## Start

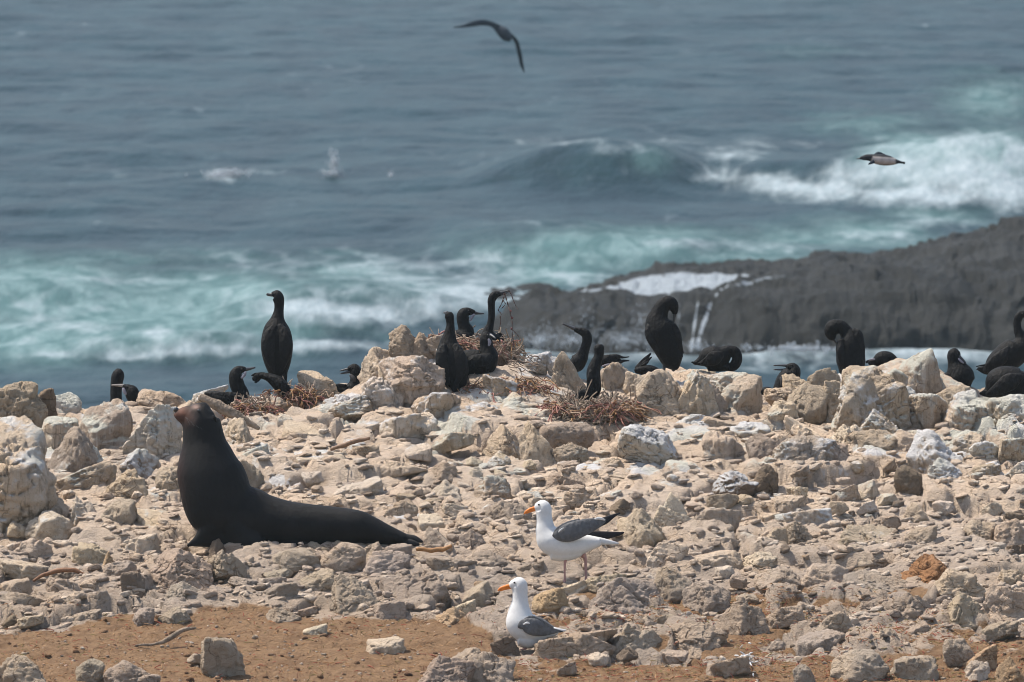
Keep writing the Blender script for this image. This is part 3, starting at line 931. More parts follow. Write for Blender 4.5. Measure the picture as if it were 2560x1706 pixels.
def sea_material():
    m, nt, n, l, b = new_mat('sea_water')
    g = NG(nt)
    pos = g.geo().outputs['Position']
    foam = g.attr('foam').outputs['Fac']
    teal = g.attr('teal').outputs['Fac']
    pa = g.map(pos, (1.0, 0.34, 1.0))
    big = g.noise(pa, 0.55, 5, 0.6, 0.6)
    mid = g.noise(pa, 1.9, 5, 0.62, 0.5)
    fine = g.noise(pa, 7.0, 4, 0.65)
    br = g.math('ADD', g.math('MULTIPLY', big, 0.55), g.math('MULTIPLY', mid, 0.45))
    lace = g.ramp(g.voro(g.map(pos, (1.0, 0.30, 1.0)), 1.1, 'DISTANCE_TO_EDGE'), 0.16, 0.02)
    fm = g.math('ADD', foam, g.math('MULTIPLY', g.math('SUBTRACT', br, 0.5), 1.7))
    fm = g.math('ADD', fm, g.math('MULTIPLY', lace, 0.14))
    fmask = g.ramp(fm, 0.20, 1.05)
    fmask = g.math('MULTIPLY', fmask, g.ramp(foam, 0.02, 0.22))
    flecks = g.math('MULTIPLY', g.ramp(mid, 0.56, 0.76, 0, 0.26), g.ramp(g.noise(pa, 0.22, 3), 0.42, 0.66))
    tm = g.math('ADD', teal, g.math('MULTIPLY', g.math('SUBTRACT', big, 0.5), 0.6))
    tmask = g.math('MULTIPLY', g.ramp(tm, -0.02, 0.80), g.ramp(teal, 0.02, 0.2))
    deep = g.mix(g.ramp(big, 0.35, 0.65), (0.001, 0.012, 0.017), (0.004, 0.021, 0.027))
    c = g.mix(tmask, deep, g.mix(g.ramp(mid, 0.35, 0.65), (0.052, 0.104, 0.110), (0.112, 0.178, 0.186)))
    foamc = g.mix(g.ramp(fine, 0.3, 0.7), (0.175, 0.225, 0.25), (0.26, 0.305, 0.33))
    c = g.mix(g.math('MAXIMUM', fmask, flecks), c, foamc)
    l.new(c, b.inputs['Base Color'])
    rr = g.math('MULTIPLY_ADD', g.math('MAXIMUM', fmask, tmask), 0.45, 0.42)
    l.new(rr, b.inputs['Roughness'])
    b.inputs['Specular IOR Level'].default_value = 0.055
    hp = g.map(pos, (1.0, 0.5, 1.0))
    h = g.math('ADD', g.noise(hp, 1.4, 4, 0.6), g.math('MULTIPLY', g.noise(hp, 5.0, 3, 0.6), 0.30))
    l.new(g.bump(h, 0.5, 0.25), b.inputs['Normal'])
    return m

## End

▶ AIM: Copy the data word for word. Pictures do not go in the copy.

▶ CORRECT OUTPUT:
Keep writing the Blender script for this image. This is part 3, starting at line 931. More parts follow. Write for Blender 4.5. Measure the picture as if it were 2560x1706 pixels.
def sea_material():
    m, nt, n, l, b = new_mat('sea_water')
    g = NG(nt)
    pos = g.geo().outputs['Position']
    foam = g.attr('foam').outputs['Fac']
    teal = g.attr('teal').outputs['Fac']
    pa = g.map(pos, (1.0, 0.34, 1.0))
    big = g.noise(pa, 0.55, 5, 0.6, 0.6)
    mid = g.noise(pa, 1.9, 5, 0.62, 0.5)
    fine = g.noise(pa, 7.0, 4, 0.65)
    br = g.math('ADD', g.math('MULTIPLY', big, 0.55), g.math('MULTIPLY', mid, 0.45))
    lace = g.ramp(g.voro(g.map(pos, (1.0, 0.30, 1.0)), 1.1, 'DISTANCE_TO_EDGE'), 0.16, 0.02)
    fm = g.math('ADD', foam, g.math('MULTIPLY', g.math('SUBTRACT', br, 0.5), 1.7))
    fm = g.math('ADD', fm, g.math('MULTIPLY', lace, 0.14))
    fmask = g.ramp(fm, 0.20, 1.05)
    fmask = g.math('MULTIPLY', fmask, g.ramp(foam, 0.02, 0.22))
    flecks = g.math('MULTIPLY', g.ramp(mid, 0.56, 0.76, 0, 0.26), g.ramp(g.noise(pa, 0.22, 3), 0.42, 0.66))
    tm = g.math('ADD', teal, g.math('MULTIPLY', g.math('SUBTRACT', big, 0.5), 0.6))
    tmask = g.math('MULTIPLY', g.ramp(tm, -0.02, 0.80), g.ramp(teal, 0.02, 0.2))
    deep = g.mix(g.ramp(big, 0.35, 0.65), (0.001, 0.012, 0.017), (0.004, 0.021, 0.027))
    c = g.mix(tmask, deep, g.mix(g.ramp(mid, 0.35, 0.65), (0.052, 0.104, 0.110), (0.112, 0.178, 0.186)))
    foamc = g.mix(g.ramp(fine, 0.3, 0.7), (0.175, 0.225, 0.25), (0.26, 0.305, 0.33))
    c = g.mix(g.math('MAXIMUM', fmask, flecks), c, foamc)
    l.new(c, b.inputs['Base Color'])
    rr = g.math('MULTIPLY_ADD', g.math('MAXIMUM', fmask, tmask), 0.45, 0.42)
    l.new(rr, b.inputs['Roughness'])
    b.inputs['Specular IOR Level'].default_value = 0.055
    hp = g.map(pos, (1.0, 0.5, 1.0))
    h = g.math('ADD', g.noise(hp, 1.4, 4, 0.6), g.math('MULTIPLY', g.noise(hp, 5.0, 3, 0.6), 0.30))
    l.new(g.bump(h, 0.5, 0.25), b.inputs['Normal'])
    return m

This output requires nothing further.